The situation finally prompted the city Building Department to condemn the property, posting signs that the structure is a public safety hazard. Aquinas’deterioration is a main topic of concern for members of the East Side NRZ which regularly meets with city officials about blight and other issues.
For a time following the close of the parochial school there was talk the facility could have been turned over to the public schools — giving the city an adaptable place to add classrooms for once and future needs. It would have been appropriate for the Archdiocese of Hartford to turn the parcel back to the city, having obtained it for $1 when the municipality could afford to give that kind of space away. Instead, the building housed a now defunct charter school and became a source of income for the church. Eventually the Aquinas property was sold off to an absentee realty interest. The result — so common in urban properties acquired for speculation — has been a quick decline into blight for the once proud secondary school whose graduates include city leaders such as State Senator Don DeFronzo and State Rep. John Geragosian.

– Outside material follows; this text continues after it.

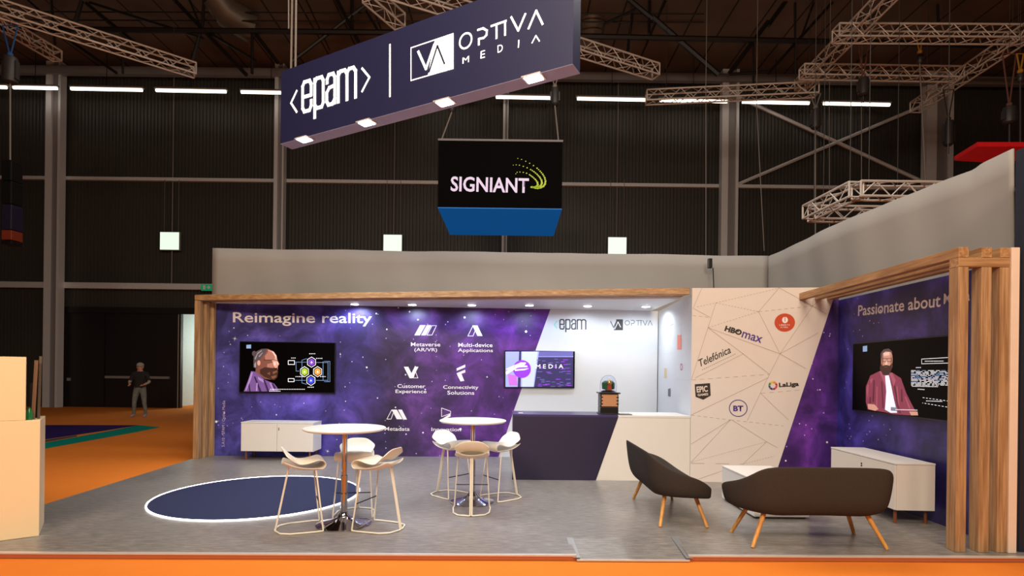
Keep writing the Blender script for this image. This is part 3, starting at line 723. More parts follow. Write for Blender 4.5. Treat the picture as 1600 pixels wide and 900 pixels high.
# panel with logos, right corner
PL=G(1078,752); PRx=4.70; PR=Vector((PRx, PRx*F/(1309-800), 0)); zp=P(1078,450,PL.y).z
pp=Plane(PL[:2],PR[:2])
pan=struct(plobox(pp,0,pp.L,0,zp,-.08,0,M_panel).build('wall_partition'))
M_space2=space_mat('space_print_right',[(0,(96,46,140)),(.3,(88,42,136)),(.62,(74,46,136)),(1,(66,60,150))],None,tuple(pp.pt(pp.uv(1209,740)[0],0)),tuple(pp.U),1.6)
uT,uB=pp.uv(1305,458)[0],pp.uv(1207,748)[0]; vT=pp.uv(1305,458)[1]
uTT=uB+(uT-uB)*(zp)/(vT)
at(pan,MB().poly([pp.pt(uB,0,.002),pp.pt(pp.L,0,.002),pp.pt(pp.L,zp-.001,.002),pp.pt(min(uTT,pp.L-.001),zp-.001,.002)],M_space2).build('printed_graphic'))
M_line=mat('fine_print_line',(172,152,140),.6)
ln=MB()
def c1(x,y): return (1075+x/5.625,440+y/5.625)
def c2(x,y): return (1075+x/5.296,590+y/5.294)
for pts,ds in (([c1(45,235),c1(120,60)],0),([c1(80,222),c1(245,187),c1(800,58)],.045),([c1(800,55),c1(620,265)],0),([c1(245,187),c1(620,265),c1(175,405)],.045),([c1(620,265),c1(1095,215)],.09),([c1(800,55),c1(1095,215),c1(1215,285)],0),([c1(245,187),c1(175,405),c1(30,860)],0),([c1(45,235),c1(195,315)],0),([c1(40,297),c1(195,317)],.09),([c1(620,265),c1(808,635)],0),([c1(1095,215),c1(808,635)],0),([c1(1105,120),c1(1095,215),c1(1215,115)],0),([c1(175,405),c1(808,635),c1(1145,450)],0),([c1(175,405),c1(485,635),c1(715,815)],0),([c1(485,635),c1(65,845)],0),([c1(808,635),c1(1035,765)],0),([c1(808,635),c1(715,815),c2(490,355)],0),([c1(30,865),c1(715,815)],.12),
    ([c2(665,0),c2(25,310)],0),([c2(25,310),c2(350,350),c2(790,400)],.09),([c2(600,130),c2(830,350)],0),([c2(600,130),c2(925,103)],.12),([c2(350,350),c2(25,550)],0),([c2(350,350),c2(25,700)],0),([c2(370,355),c2(650,530),c2(740,580)],0),([c2(25,700),c2(650,530)],.03),([c2(650,530),c2(455,715)],0),([c2(455,715),c2(710,650)],.04),([c2(25,708),c2(455,715)],.35),([c2(85,840),c2(300,765)],0)):
    ln.stroke(pp,pts,.55,M_line,.003,dash=ds or None)
at(pan,ln.build('line_pattern'))
b=MB()
for x,y,r in ((1292,691,1.6),(1270,592,1.0),(1281,609,1.1),(1249,662,.9),(1259,664,.8),(1268,670,.8),(1257,680,.8),(1296,525,.9)): b.disc(pp,(x,y),r,r,M_st,.004,10)
at(pan,b.build('printed_stars'))
M_viol=mat('violet_vinyl',(74,44,140),.5)
text(pp,'HBO',(1131.5,517),(1157.5,524.5),8.8,M_dark,pan,bold=.05)
text(pp,'max',(1158,527),(1189,536.5),9.6,M_viol,pan,bold=.012)
b=MB(); b.disc(pp,(1152.8,517.3),1.6,1.6,M_dark,.006,12); at(pan,b.build('logo'))
text(pp,'Telefónica',(1095,573),(1143,551),11.5,M_dark,pan,shear=.35,bold=.01)
b=MB(); b.stroke(pp,[(1097,578),(1149,553)],.6,M_dark,.004,dash=.03); at(pan,b.build('logo'))
M_lib=mat('orange_red_vinyl',(196,68,30),.5)
b=MB(); b.disc(pp,(1226,504),16,14.2,M_lib,.004,40); b.disc(pp,(1226.3,500),4.6,5,M_text,.005,16); b.stroke(pp,[(1226.3,495),(1226.3,502)],1,M_lib,.006)
at(pan,b.build('logo'))
text(pp,'LIBERTY',(1217.5,509),(1234,509.3),2.4,M_text,pan,n=.006); text(pp,'GLOBAL',(1219,512.3),(1231.5,512.5),2.0,M_text,pan,n=.006)
M_epic=mat('epic_vinyl',(46,36,34),.5)
b=MB(); b.flat(pp,[(1085.3,600.5),(1109.3,598.6),(1110.4,618),(1098.8,624.5),(1086.8,620)],M_epic,.004); at(pan,b.build('logo'))
text(pp,'EPIC',(1088.8,613.5),(1106,612),9.5,M_panel,pan,bold=.03,n=.006); text(pp,'GAMES',(1090,619),(1106.6,617.6),3.6,M_panel,pan,bold=.03,n=.006)
b=MB(); b.disc(pp,(1153.4,637.8),14.5,13.4,M_viol,.004,40,ring=.91); at(pan,b.build('logo'))
text(pp,'BT',(1145.5,642.5),(1161.3,642.6),8.8,M_viol,pan,bold=.04)
cols=[(190,40,30),(220,140,30),(230,190,40),(60,140,60),(30,90,160),(60,40,130),(150,40,110),(210,60,50)]
b=MB(); u,v=pp.uv(1207.6,602.5); ru=abs(pp.uv(1214.8,602.5)[0]-u)
for i,cc in enumerate(cols):
    mm=mat('liga_%s'%'abcdefgh'[i],cc,.5)
    a0,a1=2*pi*i/8,2*pi*(i+.9)/8; ps=[(ru*cos(a0),ru*sin(a0)),(ru*cos((a0+a1)/2),ru*sin((a0+a1)/2)),(ru*cos(a1),ru*sin(a1)),(ru*.6*cos(a1),ru*.6*sin(a1)),(ru*.6*cos(a0),ru*.6*sin(a0))]
    b.poly([pp.pt(u+x,v+y,.004) for x,y in ps],mm)
at(pan,b.build('logo'))
text(pp,'LaLiga',(1217.3,607),(1248.3,605),8.8,M_dark,pan,bold=.04)

# side wall of the bar recess
SW0=Vector((pb.L,0,0)); sA=pb.pt(pb.uv(1028,600)[0],0); sB=pp.pt(0,0)
psw=Plane(sA[:2],sB[:2])
sw=struct(plobox(psw,0,psw.L,0,ZC,-.08,0,M_wallw).build('wall_side'))
M_sal=mat('salmon_vinyl',(236,130,110),.5); M_mag=mat('magenta_vinyl',(190,60,110),.5); M_tan=mat('tan_vinyl',(200,180,140),.5)
def cs3(x,y): return (780+x/4.5,460+y/4.5)
b=MB(); b.flat(psw,[(1058.5,523.5),(1065,523.5),(1065,546),(1058.5,546)],M_sal,.004); b.flat(psw,[cs3(1162,518),cs3(1180,518),cs3(1180,590),cs3(1162,590)],M_tan,.004)
b.flat(psw,[cs3(1188,665),cs3(1206,660),cs3(1206,720),cs3(1188,715)],M_greyv,.004); b.disc(psw,cs3(1282,510),1.9,5.5,M_mag,.004,20,ring=.7); b.stroke(psw,[cs3(1183,232),cs3(1225,208)],1,M_greyv,.004)
at(sw,b.build('logo'))
text(psw,'vodafone',cs3(1258,576),cs3(1306,577),3.2,M_mag,sw) if False else None
b=MB()
for p_ in (([cs3(1135,420),cs3(1215,415)]),([cs3(1240,600),cs3(1340,604)]),([cs3(1150,760),cs3(1240,640),cs3(1235,430)]),([cs3(1130,300),cs3(1330,180)])): b.stroke(psw,p_,.4,M_palev,.003)
at(sw,b.build('line_pattern'))

# right wall
rA=pp.pt(pp.L-.0,0); rB=Vector((4.62,5.06,0)); prw=Plane(rA[:2],rB[:2]); ZR=2.68
rw=struct(plobox(prw,0,prw.L,0,ZR,-.08,0,M_wallw).build('wall_right_stand'))
rw.name='wall_right'
M_space3=space_mat('space_print_side',[(0,(70,64,168)),(.3,(66,58,150)),(.6,(58,50,122)),(1,(80,78,160))],None,tuple(rA),tuple(prw.U),prw.L)
at(rw,MB().poly([prw.pt(0,0,.002),prw.pt(prw.L,0,.002),prw.pt(prw.L,ZR-.001,.002),prw.pt(0,ZR-.001,.002)],M_space3).build('printed_graphic'))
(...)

The Aquinas property demonstrates the limits city government faces in dealing with abandoned, absentee-owned buildings. The federal Community Development Block Grant (CDBG) program has guaranteed funds to New Britain for a generation now. CDBG, which emerged in the 1970s, is supposed to address blight issues with funds for the acquisition of property and the rehabilitation of residential and non-residential buildings. Through the years federal appropriations have precipitously declined, however. According to an estimate by the Northeast-Midwest Coalition federal money for CDBG dropped 51% from 1981 to 2006. Twenty five years ago New Britain possessed more than double the CDBG funds it has today — less than $2 million. When inflation is taken into account the city has no more than a third of the resources it once had to address blight and community development issues. Of CDBG dollars currently available, much of current funding is dispersed to human and social service agencies because the federal and state pipeline for their services has been cut to the bone as well.
Despite the absence of federal dollars for interventions and no apparent bidders to purchase the property from out of state owners, the city needs to adopt a more aggressive approach to revitalize the Aquinas parcel. It’s too large a piece of property and too important a space on the East Side to ignore on the list of abandoned buildings in New Britain.
What should be done?
Talks should open or re-open with the owner on marketing and finding a re-use of the property.
The feasibility of tearing down the facility should be explored. Its age and deterioration would seem to make rehabilitation and costs such as asbestos removal prohibitive at this juncture. An open parcel would accelerate the process of restoration and identifying a good use of the land.
The city on its own should contact developers interested in moderate income housing or similar appropriate uses (There have been no shortage of them inquiring about the Pinnacle Heights public housing site).
Officials should pursue any opportunities for competitive community development grant funding, including a University partnership program from the U.S. Dept. of Housing and Urban Development (HUD) that could involve Central CT State University’s construction studies programs.